Businessman Sukamto Sia has begun his stay at the Miller Hale halfway house in Honolulu while awaiting a fraud trial next month.

The former Honolulu investor had spent three weeks in a holding cell at Oahu Community Correctional Center while waiting for space to become available at the house. He was released yesterday after friends posted $1.5 million in bail.
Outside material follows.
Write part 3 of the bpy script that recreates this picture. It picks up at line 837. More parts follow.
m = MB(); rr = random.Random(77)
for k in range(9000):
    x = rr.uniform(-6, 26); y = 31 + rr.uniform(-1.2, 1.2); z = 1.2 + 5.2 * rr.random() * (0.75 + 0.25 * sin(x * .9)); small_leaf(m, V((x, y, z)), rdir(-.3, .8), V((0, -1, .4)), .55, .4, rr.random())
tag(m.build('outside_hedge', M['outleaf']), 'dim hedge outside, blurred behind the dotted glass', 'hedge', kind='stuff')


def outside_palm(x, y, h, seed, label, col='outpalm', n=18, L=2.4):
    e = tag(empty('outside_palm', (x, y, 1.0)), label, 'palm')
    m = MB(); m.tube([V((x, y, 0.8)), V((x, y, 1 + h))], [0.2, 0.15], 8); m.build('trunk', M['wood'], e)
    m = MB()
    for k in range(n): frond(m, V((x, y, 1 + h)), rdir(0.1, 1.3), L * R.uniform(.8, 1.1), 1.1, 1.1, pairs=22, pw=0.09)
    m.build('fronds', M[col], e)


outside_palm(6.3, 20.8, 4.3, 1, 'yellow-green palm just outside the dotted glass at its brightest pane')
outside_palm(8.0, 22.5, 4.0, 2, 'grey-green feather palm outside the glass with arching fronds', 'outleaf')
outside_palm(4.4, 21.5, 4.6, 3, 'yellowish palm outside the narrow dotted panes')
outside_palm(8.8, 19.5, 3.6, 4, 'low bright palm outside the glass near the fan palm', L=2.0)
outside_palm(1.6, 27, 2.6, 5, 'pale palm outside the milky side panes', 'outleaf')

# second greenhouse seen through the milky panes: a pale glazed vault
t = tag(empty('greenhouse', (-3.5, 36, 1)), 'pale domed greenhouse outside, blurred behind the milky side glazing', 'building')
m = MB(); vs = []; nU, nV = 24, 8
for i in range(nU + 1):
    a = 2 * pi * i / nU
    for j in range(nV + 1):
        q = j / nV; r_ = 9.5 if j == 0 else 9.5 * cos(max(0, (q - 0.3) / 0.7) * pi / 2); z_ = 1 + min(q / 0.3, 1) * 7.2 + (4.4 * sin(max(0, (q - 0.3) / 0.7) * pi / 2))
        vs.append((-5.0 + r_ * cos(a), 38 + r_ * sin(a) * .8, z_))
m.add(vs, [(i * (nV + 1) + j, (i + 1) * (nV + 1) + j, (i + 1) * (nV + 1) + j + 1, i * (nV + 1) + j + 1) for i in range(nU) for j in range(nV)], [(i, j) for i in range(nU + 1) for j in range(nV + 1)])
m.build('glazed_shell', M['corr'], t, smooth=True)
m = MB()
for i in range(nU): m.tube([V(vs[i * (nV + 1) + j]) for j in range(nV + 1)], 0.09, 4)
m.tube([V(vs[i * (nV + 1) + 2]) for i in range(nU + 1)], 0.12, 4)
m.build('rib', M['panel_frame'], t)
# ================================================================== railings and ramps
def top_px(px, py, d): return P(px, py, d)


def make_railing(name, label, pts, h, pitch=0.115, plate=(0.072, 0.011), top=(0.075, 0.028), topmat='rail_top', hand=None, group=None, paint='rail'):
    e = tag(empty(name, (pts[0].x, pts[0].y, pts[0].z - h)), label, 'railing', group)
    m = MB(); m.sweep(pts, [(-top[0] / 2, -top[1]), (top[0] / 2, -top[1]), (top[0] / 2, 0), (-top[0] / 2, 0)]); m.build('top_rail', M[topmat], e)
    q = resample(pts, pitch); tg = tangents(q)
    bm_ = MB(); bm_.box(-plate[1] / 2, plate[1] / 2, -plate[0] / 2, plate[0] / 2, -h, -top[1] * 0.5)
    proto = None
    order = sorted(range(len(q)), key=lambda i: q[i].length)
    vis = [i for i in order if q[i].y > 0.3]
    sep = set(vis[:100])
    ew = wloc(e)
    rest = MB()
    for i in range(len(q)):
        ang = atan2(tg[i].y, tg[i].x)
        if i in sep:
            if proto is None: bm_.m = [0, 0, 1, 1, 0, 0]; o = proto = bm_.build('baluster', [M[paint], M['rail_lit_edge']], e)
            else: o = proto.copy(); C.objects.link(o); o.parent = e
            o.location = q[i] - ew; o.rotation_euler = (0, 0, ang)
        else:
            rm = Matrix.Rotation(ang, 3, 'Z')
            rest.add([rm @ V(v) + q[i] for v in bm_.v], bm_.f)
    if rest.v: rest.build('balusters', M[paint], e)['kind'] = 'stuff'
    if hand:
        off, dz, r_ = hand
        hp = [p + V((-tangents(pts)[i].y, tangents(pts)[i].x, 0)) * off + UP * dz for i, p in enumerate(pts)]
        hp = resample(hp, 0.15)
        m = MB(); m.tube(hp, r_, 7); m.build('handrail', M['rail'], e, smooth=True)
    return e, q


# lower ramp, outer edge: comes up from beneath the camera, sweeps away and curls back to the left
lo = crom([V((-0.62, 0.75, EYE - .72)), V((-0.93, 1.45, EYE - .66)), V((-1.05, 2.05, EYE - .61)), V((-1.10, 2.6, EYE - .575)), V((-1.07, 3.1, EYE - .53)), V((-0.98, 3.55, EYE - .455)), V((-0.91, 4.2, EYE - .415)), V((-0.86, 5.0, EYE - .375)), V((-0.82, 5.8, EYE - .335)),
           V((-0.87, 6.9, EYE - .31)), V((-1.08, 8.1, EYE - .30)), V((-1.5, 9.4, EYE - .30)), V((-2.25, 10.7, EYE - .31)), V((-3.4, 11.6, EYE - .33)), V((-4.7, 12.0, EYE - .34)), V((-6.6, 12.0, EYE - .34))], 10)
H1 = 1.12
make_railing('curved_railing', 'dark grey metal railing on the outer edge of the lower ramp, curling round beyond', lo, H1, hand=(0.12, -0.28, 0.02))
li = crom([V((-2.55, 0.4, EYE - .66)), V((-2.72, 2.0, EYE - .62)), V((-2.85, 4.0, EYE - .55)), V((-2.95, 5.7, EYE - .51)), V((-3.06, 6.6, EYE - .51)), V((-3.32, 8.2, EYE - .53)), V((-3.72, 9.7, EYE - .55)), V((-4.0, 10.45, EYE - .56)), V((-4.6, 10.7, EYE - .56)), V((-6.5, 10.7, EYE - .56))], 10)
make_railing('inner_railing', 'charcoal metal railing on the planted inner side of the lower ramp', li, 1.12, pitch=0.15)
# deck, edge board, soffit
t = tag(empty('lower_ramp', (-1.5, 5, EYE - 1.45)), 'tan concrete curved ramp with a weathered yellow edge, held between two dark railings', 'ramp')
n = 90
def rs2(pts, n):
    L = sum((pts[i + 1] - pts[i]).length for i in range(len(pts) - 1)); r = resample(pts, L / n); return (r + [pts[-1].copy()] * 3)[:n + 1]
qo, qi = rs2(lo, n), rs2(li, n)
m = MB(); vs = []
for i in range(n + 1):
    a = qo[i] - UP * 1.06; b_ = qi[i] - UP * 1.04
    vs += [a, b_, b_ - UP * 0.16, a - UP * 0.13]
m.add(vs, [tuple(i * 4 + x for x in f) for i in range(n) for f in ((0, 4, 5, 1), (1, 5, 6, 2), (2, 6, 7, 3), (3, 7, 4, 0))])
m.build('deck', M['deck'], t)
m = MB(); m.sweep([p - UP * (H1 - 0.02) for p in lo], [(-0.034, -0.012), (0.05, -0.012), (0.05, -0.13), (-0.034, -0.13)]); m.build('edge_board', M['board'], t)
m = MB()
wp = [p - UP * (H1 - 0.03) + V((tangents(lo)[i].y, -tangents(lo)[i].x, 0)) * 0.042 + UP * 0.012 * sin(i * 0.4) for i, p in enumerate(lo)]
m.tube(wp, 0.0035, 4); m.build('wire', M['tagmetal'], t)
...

The bond includes four properties worth a total of $1.2 million, plus $300,000 cash.

Federal authorities had tried to stop the release from Miller Hale by filing a motion last week, alleging people have escaped the halfway house in the past.

Government officials say they continue to believe Sia is a risk for flight to another country. "He has strong incentive and strong ability to run," Assistant U.S. Attorney Omer Poirier said yesterday.

The government alleged yesterday that Sia had once told an attorney seeking payment of a gambling debt that he was not concerned about criminal prosecution because he had lots of passports. David Chesnoff, attorney for Sia, said the defense has not responded to that allegation.

John Edmunds, Sia's former attorney, previously argued that Sia would not be a flight risk because of the bail posted by friends.

Last month, FBI agents arrested Sia in the middle of a meeting with bankruptcy creditors. A federal grand jury had indicted Sia on three counts of fraud. Sia has pleaded not guilty to the charges.

The maximum penalty for each charge is five years in federal prison and a $250,000 fine.

The indictment alleges Sia hid millions of dollars in the sale of his private Gulfstream jet, and spent two state tax refunds that should have gone to bankruptcy trustee Guido Giacometti.

Sia, former majority owner of Bank of Honolulu, filed Chapter 11 reorganization in November 1998, citing $296 million in debts and $9.3 million in assets. The filing came a month after Sia was arrested in Las Vegas for bouncing millions of dollars in checks at several casinos. The case was later converted to Chapter 7 liquidation.

Federal Magistrate Barry Kurren had agreed earlier this month to release Sia to private custody on about $800,000 bail. But Chief U.S. District Judge David Ezra overturned the ruling on appeal two days later, raising Sia's bail to $1.5 million and ordering that Sia be released to the Miller Hale halfway house.

Sia's trial is scheduled for Oct. 31 before Ezra.